The Union of Students in Ireland openly expresses its support for the public sector strike. USI President Peter Mannion says he is “urging students to join the strikes organised around the country”.He says the cuts are “a further stifle to the recovery of the economy”.
“The USI represents 250,000 students nationwide. Our students will be tomorrow’s graduates and any changes in pay or working conditions in the public sector will directly affect them in years to come”, says Mannion. According to the USI, a slash of the public sector wage bill by €1.3 billion “will only lead to further unrest among the teachers of Ireland”.

Support for the boycott was not universal, however, as a petition to ‘End Public Sector Strike Action’ was created last week. A Facebook group protesting against the embargo says the strike action is “ridiculous and unacceptable”. Over 100 Facebookers on the TCD network have joined to date.

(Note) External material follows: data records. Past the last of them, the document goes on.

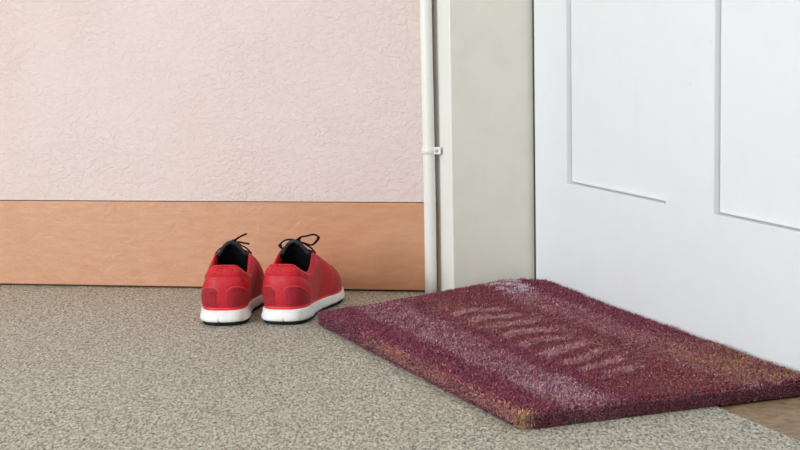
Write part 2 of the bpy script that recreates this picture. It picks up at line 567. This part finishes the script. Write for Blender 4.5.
an = m.node('ShaderNodeAttribute', attribute_name='dye')
m.col(an.outputs['Color']); m.rough(.85); m.spec(.15)
m.b.inputs['Sheen Weight'].default_value = .25; m.b.inputs['Sheen Roughness'].default_value = .5
me.materials.append(m.m)
pile = bpy.data.objects.new('pile', me); C.objects.link(pile); pile.parent = mat
pile['kind'] = 'stuff'
# a few hundred long loose pale fibres
V, F = [], []
for i in range(300):
    if i < 150: s_, t_ = rnd.uniform(.55, 1), rnd.uniform(.6, .97)
    elif i < 230: s_, t_ = rnd.uniform(.02, .4), rnd.uniform(.3, .8)
    elif i < 290: s_, t_ = rnd.uniform(.2, .98), rnd.uniform(.0, .02)
    else: s_, t_ = rnd.uniform(.02, .98), rnd.uniform(.02, .97)
    p = mat_pt(s_, t_)
    if (p-CASE.to_2d()).dot(D.to_2d()) < .02 and (p-CASE.to_2d()).dot(Nn.to_2d()) > -.03: continue
    if (p-DP.to_2d()).dot(Nn.to_2d()) > -.03: continue
    a = rnd.uniform(0, 2*PI); L = rnd.uniform(.010, .028); k = rnd.uniform(-80, 80)
    pts = []; q = Vector((p.x-mo.x, p.y-mo.y, .0215 if t_ > .02 else .010))
    for j in range(7):
        pts.append(q.copy()); q += Vector((math.cos(a), math.sin(a), rnd.uniform(-.25, .28)))*L/6; a += k*L/6
        q.z = max(q.z, .0210) if t_ > .02 else max(q.z, .001)
    g_ = tube_geo(pts, .00028, 4)
    V, F = merge((V, F), g_)
lf = mesh_obj('loose_fibres', V, F, simple('pale_fibre', (182, 138, 118), .8, .2), mat)
lf['kind'] = 'stuff'; lf['label'] = 'pale loose coir hairs'

# ------------------------------------------------------------------ running shoes
def red_mesh(name, a, b, sc, bd, rough=.6, fade=0):
    m = Mat(name); v = m.mapping()
    vo = m.node('ShaderNodeTexVoronoi', i_Scale=sc, i_Randomness=.8); m.l.new(v, vo.inputs['Vector'])
    holes = m.ramp(vo.outputs['Distance'], [(.18, (0,)*3), (.5, (1,)*3)])
    c = m.mix(holes, lin(a), lin(b))
    c = m.mix(m.ramp(m.noise(v, 26, 3, .6), [(.42, (0,)*3), (.75, (.35+fade,)*3)]), c, lin((205, 66, 74)))
    m.col(c); m.bump(holes, bd, .8); m.rough(rough); m.spec(.3)
    m.b.inputs['Sheen Weight'].default_value = .1
    return m.m
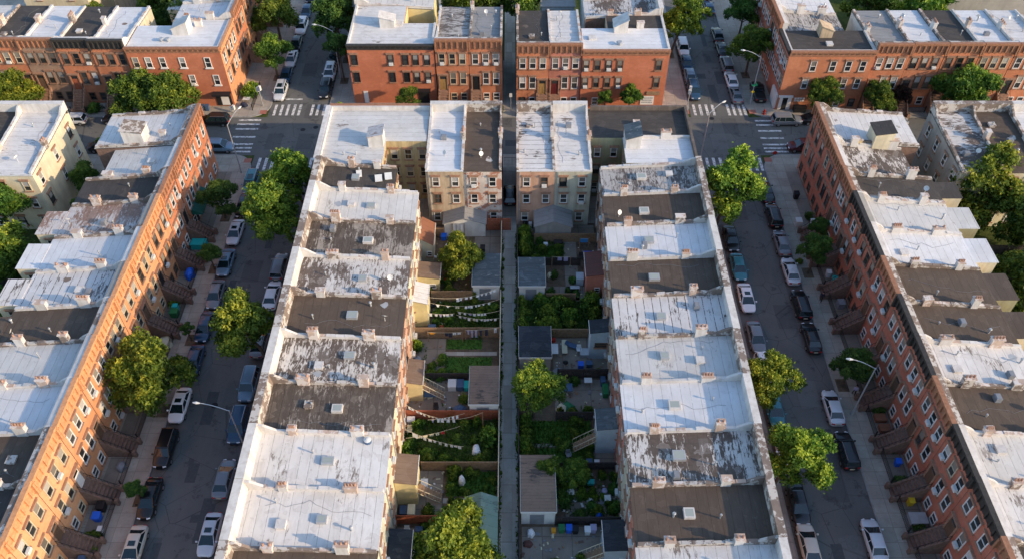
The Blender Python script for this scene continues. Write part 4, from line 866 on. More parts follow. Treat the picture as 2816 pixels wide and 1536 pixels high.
def bushes(pts,label,group,kind='leaf'):
    for x,y,r_,h in pts: bush(x,y,r_,h,kind,label,group)
bushes([(1.7,78.1+.9*k+R.uniform(-.2,.2),R.uniform(.7,1.1),R.uniform(1.5,2.4)) for k in range(6)],'dense creeper bush against the alley edge by the gate, right side','creeper along the alley near the gate')
bushes([(R.uniform(1.2,10.6),y+R.uniform(-.3,.3),R.uniform(.8,1.4),R.uniform(1.,2.1)) for y in (66.0,68.,70.1) for k in range(6)],'dark leafy bush in the overgrown yard right of the alley','bushes filling the overgrown yard','leaf')
bushes([(1.2,65.3+.8*k,R.uniform(.7,1.0),R.uniform(1.2,2.0)) for k in range(7)],'bright creeper bush on the alley edge of overgrown yard','creeper along overgrown yard')
bushes([(1.5+R.uniform(-.2,.2),47.2+.9*k,R.uniform(.7,1.0),R.uniform(1.0,1.7)) for k in range(7)],'lit bush row on right alley edge above the brown garage','bushes along right alley edge')
bushes([(-10.5,52,.8,1.4),(-11.6,48.9,.9,1.6),(-11.2,47.4,1.0,1.5),(-9,47.5,.9,1.2),(-7.2,47.6,.8,1.),(-3.4,47.6,.9,1.2),(-3.9,52.2,.5,1.6)],'weedy bush among the lower clotheslines left of the alley','bushes in the clothesline garden')
bushes([(-2.4,50.2,1.3,2.2)],'large rounded bush at the alley side of clothesline garden',None)
bushes([(-11.4,63.0,.7,1.9)],'round lime green bush against the rear wall left of the alley',None,'leaf_y')
bushes([(-9.6,58.9,.9,1.1),(-8.2,59.,.9,1.),(-6.6,58.9,.7,.9)],'low bush at the edge of the mown lawn left of the alley','bushes at lawn edge')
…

Teacher unions describe the continued proposals to reduce pay as “beyond belief and without any justification or analysis”. It is understood the trade unions will be organising a strike next week in order to further pressure the Government to maintain public sector salary levels.

“Singling out teachers and public sector workers is unacceptable. An alternative approach to economic recovery must be adopted to ensure the burden is shared fairly”, says Union spokesman Mike Jennings.